Kur’an-ı Kerim’i kâinat kitabı ile insan ve diğer varlıklar üzerinden okur.

Parçacı değildir. Bütüne bakar ama bu ayrıntıları gözden kaçırmak ya da önemsememek anlamına gelmez.

ALLAH’I sever evet. Peki, bunu nasıl yapar?

Kibre bulaşmadığından, kendini herkesten ve her şeyden özel ve önemli görmediğinden ama haysiyet ile izzetini de koruma görevini yüklenerek gördüklerini sevmek ile başlar.

Gördüklerini sevemeyenin görmediğini sevemeyeceğinin şuurundadır.

Gördüklerine hürmet edemeyenin görmediğine saygı gösteremeyeceğinin bilincindedir.

Gördüklerinin cevrine dayanamayanların görmediğinin imtihanını başarıyla veremeyeceğinin bilgisine sahiptir.

EY HAKİKAT yolunun gördüğünü severek görmediğini sevebileceğine iman etmiş yolcusu!

Gördüğün taşı toprağı, ağacı, kuşu, böceği hor görme.

Onlara hürmetsizlik ederek takvanı bozma.

Onlara karşı kaba saba davranıp kırıcı ve kıyıcı olma.

Bu gördüklerini, görmediğin Allah tarafından ilim, irade ve kudret ile yaratıldıklarını unutma.

Bir gayeye matuf olarak var edildiklerini aklından çıkarma.

Onlara iyi davranmanın aslında onları yaratan Rabbine karşı hürmet etmek olduğunu aklından çıkarma.

Allah’ı seven güzel ahlak yolcusu isen O’nun senin yakınında olmak üzere yarattığı anne babanı da sevmelisin. Sana çıkardıkları zorluklar varsa bunu anlayışla yaklaşmalısın.

Allah’ı seven yüksek erdemler yolcusu olma hususunda sahihsen O’nun senin için yarattığı eşine karşı bu bilinçle yaklaşmalısın. Saygını esirgememelisin. Onun üzerinden sınandığını aklından çıkarmamalısın.

Allah’ı seven ahlâk-ı hasene eri olmakta ısrarlıysan O’nun senin üzerinden yaratıp yaşattığı evlatlarından gelen cefalara sızlanmamalısın.

Zorlukların içerisine yerleştirilen kolaylığı görmelisin.

Celalin içinde mevcut bulunan cemali fark etmelisin.

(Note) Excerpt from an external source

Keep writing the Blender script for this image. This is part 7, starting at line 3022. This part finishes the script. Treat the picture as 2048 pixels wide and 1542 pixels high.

Mâdem ki, bu dünyaya cemal görmeye, kemâl bulmaya ve buna bağlı olarak rıza tahsil etmeye gönderildik o halde göremediğin Allah’ı sevmek için öncelikle gördüklerini sevmekle başlamalısın.

Onları razı ederek Hakkın rızasına tâlip olmalısın.

Allah’ı sevmek iddia ve ispat işi değil sahih kulluğun kutlu bir hüneridir.

Sen bu hünerin muştulanacak sahibi olmalısın.

Ya Selam.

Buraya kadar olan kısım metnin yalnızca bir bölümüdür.